String Wave Spinner

Key Features:

• 12 ft neon-colored nylon string
• L-shaped spinner attachment
• Compatible with standard drills
• Produces continuous transverse waves
• Designed for clear standing wave formation

Griff's Teaching Tips

1. Use the String Wave demonstration as a “hook” to introduce wave concepts.
   • Ask a student volunteer to hold the handle with the string wound around it. As you hold the other end with the string attachment that is secured to the drill.
   • As you and the student stand in front of the class with the string stretched out between you, open with this: “All waves - whether light, sound, or water waves - carry energy from one spot to another. The energy usually originates from something moving in a back-and-forth motion. What’s another name for that back-and-forth motion? Hint: It starts with the letter “v.” (Answer: vibration)
   • To illustrate this, briefly press the drill’s trigger button so it spins around one time and sends a wave down the string. (Note: one complete spin revolution of a rotating object typically corresponds to one cycle of vibration in the same axis.)
   • Ask students what happens to the wave as it hits the handle held by the student volunteer. (Answer: It bounces or reflects backward, also known as an echo.)
2. Next, ask students to watch what happens when you press and release the trigger several times to send multiple ways down the string. Point out for students how the waves overlap and interfere with each other.
• Now, ask students to predict what will happen if you keep your finger on the trigger to create multiple, successive vibrations. (Predictions will vary. Many students often say the wave motion on the string will be chaotic.)
• If the drill is a 2-speed drill, set the speed to low. First, press and hold the trigger about halfway down (to get a half speed at the low-speed setting).
• Guide the students through their observations with the following prompts:
• Check out the shape of the wave. What do you notice?
• Can you see the wide areas and narrow spots along the wave?
• The wide areas are where the crest of the waves overlap. Also known as the antinode in a standing wave.
• The narrow spots are where the wave troughs overlap. Also known as the nodes in a standing wave.

Predict what will happen to these areas if I speed up the drill?

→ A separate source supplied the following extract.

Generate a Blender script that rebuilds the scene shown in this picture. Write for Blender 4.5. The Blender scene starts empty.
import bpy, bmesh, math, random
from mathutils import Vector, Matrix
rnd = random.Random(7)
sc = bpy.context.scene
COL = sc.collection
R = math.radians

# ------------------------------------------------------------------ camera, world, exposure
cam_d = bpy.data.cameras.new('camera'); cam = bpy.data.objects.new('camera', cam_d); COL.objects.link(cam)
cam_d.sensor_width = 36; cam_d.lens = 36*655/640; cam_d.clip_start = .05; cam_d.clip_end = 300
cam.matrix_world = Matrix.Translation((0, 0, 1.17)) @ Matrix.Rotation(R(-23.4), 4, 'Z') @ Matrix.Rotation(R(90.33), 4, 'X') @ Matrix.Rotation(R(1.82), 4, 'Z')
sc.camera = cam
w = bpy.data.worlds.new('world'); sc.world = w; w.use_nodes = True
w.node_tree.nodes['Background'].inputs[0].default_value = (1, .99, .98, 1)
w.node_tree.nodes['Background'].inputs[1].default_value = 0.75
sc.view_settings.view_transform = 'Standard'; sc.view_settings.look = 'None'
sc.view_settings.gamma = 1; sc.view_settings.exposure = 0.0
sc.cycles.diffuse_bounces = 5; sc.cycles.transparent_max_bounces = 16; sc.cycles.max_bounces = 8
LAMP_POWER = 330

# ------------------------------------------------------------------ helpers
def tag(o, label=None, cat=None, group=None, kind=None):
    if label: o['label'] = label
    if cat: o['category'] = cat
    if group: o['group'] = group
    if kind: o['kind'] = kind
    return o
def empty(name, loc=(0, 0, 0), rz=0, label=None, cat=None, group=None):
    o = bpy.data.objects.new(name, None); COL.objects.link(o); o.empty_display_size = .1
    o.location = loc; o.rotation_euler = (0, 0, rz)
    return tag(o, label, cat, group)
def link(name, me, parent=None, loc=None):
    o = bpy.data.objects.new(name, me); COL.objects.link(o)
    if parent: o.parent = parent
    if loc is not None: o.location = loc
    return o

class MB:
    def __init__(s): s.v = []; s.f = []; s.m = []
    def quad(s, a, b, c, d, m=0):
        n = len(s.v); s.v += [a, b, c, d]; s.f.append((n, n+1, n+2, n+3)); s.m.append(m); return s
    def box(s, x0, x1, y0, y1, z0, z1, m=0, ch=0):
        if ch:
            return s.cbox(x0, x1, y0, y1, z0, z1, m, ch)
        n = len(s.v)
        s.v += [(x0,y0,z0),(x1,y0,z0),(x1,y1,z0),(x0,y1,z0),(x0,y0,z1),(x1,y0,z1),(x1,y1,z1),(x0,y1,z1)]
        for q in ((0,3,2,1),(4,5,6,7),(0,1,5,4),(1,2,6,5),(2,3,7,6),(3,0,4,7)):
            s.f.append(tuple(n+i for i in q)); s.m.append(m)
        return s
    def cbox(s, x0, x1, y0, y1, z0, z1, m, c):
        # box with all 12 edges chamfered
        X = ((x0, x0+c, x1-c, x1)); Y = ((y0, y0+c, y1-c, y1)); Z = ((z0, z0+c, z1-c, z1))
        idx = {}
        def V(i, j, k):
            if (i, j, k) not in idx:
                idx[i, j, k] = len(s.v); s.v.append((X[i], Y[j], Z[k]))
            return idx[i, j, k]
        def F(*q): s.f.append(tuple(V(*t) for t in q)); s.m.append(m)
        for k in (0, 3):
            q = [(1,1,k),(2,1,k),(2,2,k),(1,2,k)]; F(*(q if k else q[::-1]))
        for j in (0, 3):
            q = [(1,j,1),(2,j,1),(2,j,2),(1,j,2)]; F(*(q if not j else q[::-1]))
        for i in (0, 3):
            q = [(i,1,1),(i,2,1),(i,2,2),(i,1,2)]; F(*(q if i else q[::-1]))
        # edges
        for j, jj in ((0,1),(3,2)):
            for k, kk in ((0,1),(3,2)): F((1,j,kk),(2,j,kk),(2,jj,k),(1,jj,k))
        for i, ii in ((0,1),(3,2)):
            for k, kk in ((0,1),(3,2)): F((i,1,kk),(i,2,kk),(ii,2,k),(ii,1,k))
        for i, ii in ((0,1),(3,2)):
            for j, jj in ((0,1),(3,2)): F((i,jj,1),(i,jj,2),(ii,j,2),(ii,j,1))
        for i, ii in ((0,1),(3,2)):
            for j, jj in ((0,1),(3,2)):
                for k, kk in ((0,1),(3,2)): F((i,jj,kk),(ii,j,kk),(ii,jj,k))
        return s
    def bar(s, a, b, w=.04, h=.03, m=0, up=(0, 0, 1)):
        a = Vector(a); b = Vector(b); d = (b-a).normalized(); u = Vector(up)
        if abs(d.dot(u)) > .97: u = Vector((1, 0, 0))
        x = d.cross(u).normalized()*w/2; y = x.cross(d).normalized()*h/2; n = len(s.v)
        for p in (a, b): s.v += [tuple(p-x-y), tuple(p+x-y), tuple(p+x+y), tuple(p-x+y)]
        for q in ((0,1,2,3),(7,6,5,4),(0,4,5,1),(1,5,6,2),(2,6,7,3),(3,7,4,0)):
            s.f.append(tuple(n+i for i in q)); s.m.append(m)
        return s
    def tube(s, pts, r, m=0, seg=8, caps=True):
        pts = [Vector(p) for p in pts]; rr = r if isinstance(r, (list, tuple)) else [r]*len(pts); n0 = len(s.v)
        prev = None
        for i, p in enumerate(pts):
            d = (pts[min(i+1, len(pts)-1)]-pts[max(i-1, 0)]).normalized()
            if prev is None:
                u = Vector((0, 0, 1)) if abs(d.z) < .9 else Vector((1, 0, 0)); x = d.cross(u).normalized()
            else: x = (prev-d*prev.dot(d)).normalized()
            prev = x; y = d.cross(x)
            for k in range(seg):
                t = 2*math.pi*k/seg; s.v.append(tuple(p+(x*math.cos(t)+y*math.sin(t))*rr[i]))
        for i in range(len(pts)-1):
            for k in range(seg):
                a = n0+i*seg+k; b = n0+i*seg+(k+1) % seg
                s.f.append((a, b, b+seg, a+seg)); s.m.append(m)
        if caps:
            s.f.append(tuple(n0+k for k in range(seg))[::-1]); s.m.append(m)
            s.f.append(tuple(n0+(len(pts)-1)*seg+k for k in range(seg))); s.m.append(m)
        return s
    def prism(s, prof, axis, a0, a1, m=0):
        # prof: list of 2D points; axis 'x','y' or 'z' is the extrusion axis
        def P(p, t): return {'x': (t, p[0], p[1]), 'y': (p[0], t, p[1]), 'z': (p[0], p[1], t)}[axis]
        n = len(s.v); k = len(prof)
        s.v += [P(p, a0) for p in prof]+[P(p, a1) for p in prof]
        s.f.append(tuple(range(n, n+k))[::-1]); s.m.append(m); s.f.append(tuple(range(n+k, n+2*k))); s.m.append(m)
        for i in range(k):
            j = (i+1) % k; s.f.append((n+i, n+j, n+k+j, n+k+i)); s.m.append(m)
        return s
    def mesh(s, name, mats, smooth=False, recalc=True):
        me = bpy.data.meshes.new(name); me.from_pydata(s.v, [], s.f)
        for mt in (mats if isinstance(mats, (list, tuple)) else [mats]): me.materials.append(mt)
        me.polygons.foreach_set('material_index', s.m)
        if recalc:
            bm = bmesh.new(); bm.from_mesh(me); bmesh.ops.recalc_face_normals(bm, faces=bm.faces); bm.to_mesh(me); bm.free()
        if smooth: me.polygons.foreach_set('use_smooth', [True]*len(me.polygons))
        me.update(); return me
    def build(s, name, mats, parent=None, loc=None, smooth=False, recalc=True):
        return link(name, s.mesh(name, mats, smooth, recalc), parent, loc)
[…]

• If the drill is a 2-speed drill, set the speed to high.
• Press and hold the trigger all the way down to get full speed at the high-speed setting.
• Have fun varying the speed of the drill to produce standing waves of different wavelengths.

What did you notice?

• The faster the drill spun, a greater number of wide areas (crests) and narrow spots (troughs) appeared along the string.
• Inform students that the distance between the two successive crests is the wave’s wavelength. See Figures 1 and 2 below.
• Show students that the slower the drill is spun the fewer crests and troughs appear.

What’s going on?

• As the drill spins faster, it vibrates the string faster creating more waves that travel along the string. This shortens the wavelength of each wave. Here is the important thing to remember:
• The higher the wave frequency the shorter the wavelength of each wave.
• This is true for all types of waves (whether it’s string waves, water waves, sound waves, or any of the electromagnetic waves)
• (Note: If students want to learn more about the special type of wave pattern created by the String Wave Demo then do a web search for “Standing Waves”. Here is a good site: https://www.acs.psu.edu/drussell/demos/standingwaves/standingwaves.html

3. Real World Connections to Automotive Sensors:
• Inform students that understanding the relationship between a wave’s frequency and wavelength is important to engineers as they design sensors that emit and receive waves to gather key data about a vehicle’s movement and its surroundings.
• Ask students if they have noticed the small, round (about the size of a nickel or quarter) sensors in the rear bumper of most cars. Inform students that most new cars use SONAR or sound wave sensors in their bumpers to detect nearby objects when parking or backing up. Just as some animals, like bats, whales and dolphins, use sound waves for echolocation, most new vehicles emit sound waves from the sensors in their bumpers to detect nearby objects.
• Then ask students if they have been in a car that detects when another car is in its blind spot or when another car or object is too close to the front of the car? Explain how a different type of crash avoidance sensor (fundamentally different from the sound wave sensor) utilizes electromagnetic wave technologies like radar, visible-light cameras, and lidar, to identify imminent collisions, erratic driving behavior, or obstacles in the vehicle's path thereby contributing significantly to reducing the severity and frequency of collisions, ultimately saving lives on the road.

Frequently Asked Questions

What does the String Wave Spinner demonstrate?

It demonstrates transverse waves, standing waves, and the relationship between frequency and wavelength in a visible, hands-on way. 

How does changing the drill speed affect the wave?

Increasing the drill speed increases frequency and decreases wavelength, allowing students to observe the inverse relationship between the two. 

What equipment is required to use this product?

A standard drill is required to drive the spinner. The drill is not included. 

How long is the string?

The kit includes 12 feet of neon-colored nylon string for clear visibility during demonstrations.

What grade levels is this best for?

It works well in middle school physical science, high school physics (CP, Honors, AP® Physics 1), and introductory college physics courses.